While romance is nothing new to the characters Daniel Radcliffe has portrayed, it tends to be romance of the unconventional, unrequited, or even unspoken variety. Whether fixated on horses in the psychodrama Equus, or as Allen Ginsberg, moonstruck over heartbreaker Lucien Carr in the underrated Kill Your Darlings, and of course as the boy wizard who comes up short in the Hermoine-stakes, more often than not, happy endings of the romantic sort have eluded Dan’s characters. He knows from pining away.

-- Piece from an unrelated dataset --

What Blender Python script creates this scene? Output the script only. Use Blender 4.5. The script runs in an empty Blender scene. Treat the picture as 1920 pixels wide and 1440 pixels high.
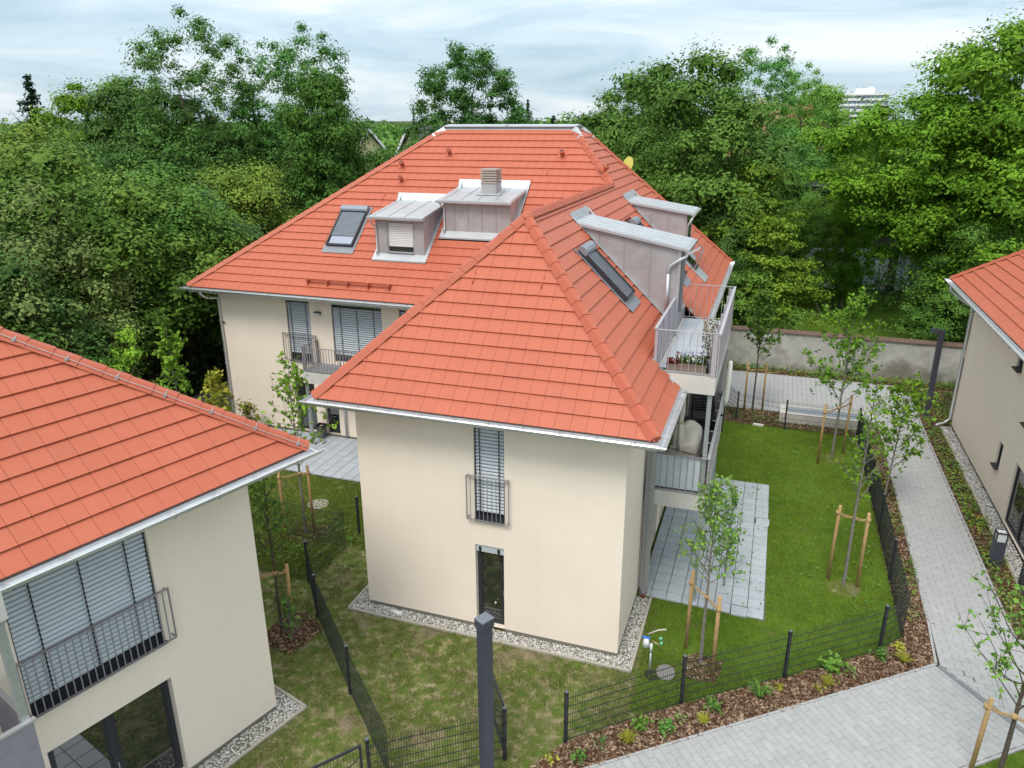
import bpy, math, random
import numpy as np
from mathutils import Matrix, Vector

S = bpy.context.scene
COL = S.collection
R = math.radians
RNG = random.Random(7)

# ------------------------------------------------------------------ camera, sky, sun, exposure
cd = bpy.data.cameras.new('camera')
cd.sensor_width = 36.0
cd.lens = 1411.8 / 1920 * 36
cd.clip_start = 0.2
cd.clip_end = 6000
cam = bpy.data.objects.new('camera', cd)
COL.objects.link(cam)
S.camera = cam
PITCH, YAW, ROLL = 0.3383, -0.3336, -0.0037
fw = Vector((math.sin(YAW)*math.cos(PITCH), math.cos(YAW)*math.cos(PITCH), -math.sin(PITCH)))
rt = Vector((math.cos(YAW), -math.sin(YAW), 0))
upv = rt.cross(fw)
r2 = math.cos(ROLL)*rt + math.sin(ROLL)*upv
u2 = -math.sin(ROLL)*rt + math.cos(ROLL)*upv
CP = Vector((8.794, -14.211, 11.661))
cam.matrix_world = Matrix(((r2.x, u2.x, -fw.x, CP.x), (r2.y, u2.y, -fw.y, CP.y), (r2.z, u2.z, -fw.z, CP.z), (0, 0, 0, 1)))

SUN_EL, SUN_AZ = 56, 187         # azimuth measured from +y (north) clockwise
W = bpy.data.worlds.new('World')
S.world = W
W.use_nodes = True
nt = W.node_tree
for n in list(nt.nodes): nt.nodes.remove(n)
def nd(tree, t, **kw):
    n = tree.nodes.new(t)
    for k, v in kw.items(): setattr(n, k, v)
    return n
wo = nd(nt, 'ShaderNodeOutputWorld')
bg = nd(nt, 'ShaderNodeBackground')
bg.inputs['Strength'].default_value = 0.10
sky = nd(nt, 'ShaderNodeTexSky', sky_type='NISHITA')
sky.sun_disc = False
sky.sun_elevation = R(SUN_EL)
sky.sun_rotation = R(SUN_AZ)
sky.air_density = 1.0; sky.dust_density = 1.5; sky.ozone_density = 1.0
tc = nd(nt, 'ShaderNodeTexCoord')
sep = nd(nt, 'ShaderNodeSeparateXYZ')
nt.links.new(tc.outputs['Generated'], sep.inputs[0])
mp = nd(nt, 'ShaderNodeMapping')
mp.inputs['Scale'].default_value = (1.9, 1.9, 11)
mp.inputs['Rotation'].default_value = (R(1.5), R(-1.2), 0)
nt.links.new(tc.outputs['Generated'], mp.inputs[0])
nz = nd(nt, 'ShaderNodeTexNoise')
nz.inputs['Scale'].default_value = 1.7; nz.inputs['Detail'].default_value = 7; nz.inputs['Roughness'].default_value = 0.52
nz.inputs['Distortion'].default_value = 0.6
nt.links.new(mp.outputs[0], nz.inputs['Vector'])
cr = nd(nt, 'ShaderNodeValToRGB')
cr.color_ramp.elements[0].position = 0.34; cr.color_ramp.elements[0].color = (2.15, 3.0, 3.65, 1)
cr.color_ramp.elements[1].position = 0.66; cr.color_ramp.elements[1].color = (4.6, 4.95, 5.2, 1)
e = cr.color_ramp.elements.new(0.5); e.color = (3.25, 4.05, 4.6, 1)
nt.links.new(nz.outputs['Fac'], cr.inputs[0])
# the overcast brightens evenly towards the zenith
gr = nd(nt, 'ShaderNodeMapRange')
gr.inputs['From Min'].default_value = 0.0; gr.inputs['From Max'].default_value = 0.9
gr.inputs['To Min'].default_value = 0.97; gr.inputs['To Max'].default_value = 1.95
nt.links.new(sep.outputs['Z'], gr.inputs['Value'])
ml = nd(nt, 'ShaderNodeMix', data_type='RGBA', blend_type='MULTIPLY')
ml.inputs['Factor'].default_value = 1
gc = nd(nt, 'ShaderNodeValToRGB')     # pale blue near the horizon, neutral white cloud overhead
gc.color_ramp.elements[0].position = 0.02; gc.color_ramp.elements[0].color = (1, 1, 1, 1)
gc.color_ramp.elements[1].position = 0.75; gc.color_ramp.elements[1].color = (1.14, 1.0, 0.90, 1)
nt.links.new(sep.outputs['Z'], gc.inputs[0])
g2_ = nd(nt, 'ShaderNodeMix', data_type='RGBA', blend_type='MULTIPLY'); g2_.inputs['Factor'].default_value = 1
nt.links.new(gc.outputs['Color'], g2_.inputs[6]); nt.links.new(gr.outputs['Result'], g2_.inputs[7])
nt.links.new(cr.outputs['Color'], ml.inputs[6]); nt.links.new(g2_.outputs[2], ml.inputs[7])
mx = nd(nt, 'ShaderNodeMix', data_type='RGBA')
mx.inputs['Factor'].default_value = 0.88     # how much of the clear sky the cloud hides
nt.links.new(sky.outputs['Color'], mx.inputs[6]); nt.links.new(ml.outputs[2], mx.inputs[7])
nt.links.new(mx.outputs[2], bg.inputs['Color'])
nt.links.new(bg.outputs[0], wo.inputs['Surface'])

sl = bpy.data.lights.new('sun', 'SUN')
sl.energy = 1.15; sl.angle = R(22); sl.color = (1.0, 0.93, 0.84)
so = bpy.data.objects.new('sun', sl)
COL.objects.link(so)
sd = Vector((math.sin(R(SUN_AZ))*math.cos(R(SUN_EL)), math.cos(R(SUN_AZ))*math.cos(R(SUN_EL)), math.sin(R(SUN_EL))))
so.rotation_euler = (-sd).to_track_quat('-Z', 'Y').to_euler()
so.location = (0, 0, 60)

vs = S.view_settings
vs.view_transform = 'Standard'; vs.look = 'None'; vs.gamma = 1; vs.exposure = 1.0; vs.use_curve_mapping = False
S.render.engine = 'CYCLES'
S.cycles.max_bounces = 6; S.cycles.diffuse_bounces = 3; S.cycles.transparent_max_bounces = 8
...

And, pine he does throughout much of his latest, What If?. He plays Wallace, an affable, Princess Bride-loving Englishman living in Toronto, hopelessly smitten with Chantry (gotta love these names), breezily played by Zoe Kazan. She’s got a boyfriend about twice Wallace’s size, who doesn’t take kindly to glib interlopers looking in his girl’s direction. So, Wallace keeps his feelings for Chantry frustratingly under wraps, confiding only in his horn-dog of a buddy (Adam Driver). And yet, from the start, you know that somehow, someway Wallace will get the girl.
It may be a modern, sometimes raunchier take on the genre, but What If? is still a romantic comedy, where things work out in the end. When I sat down with the ridiculously talented Rad, he still had a few weeks left on Broadway in the revival of Martin McDonagh’s The Cripple of Inishmaan, and we talked about his first foray into the rom-com world; finally escaping itchy period costumes; the upcoming Victor Frankenstein, in which he plays the hunchback Igor; and this summer’s long-awaited reunion of one of his musical favorites, The Libertines.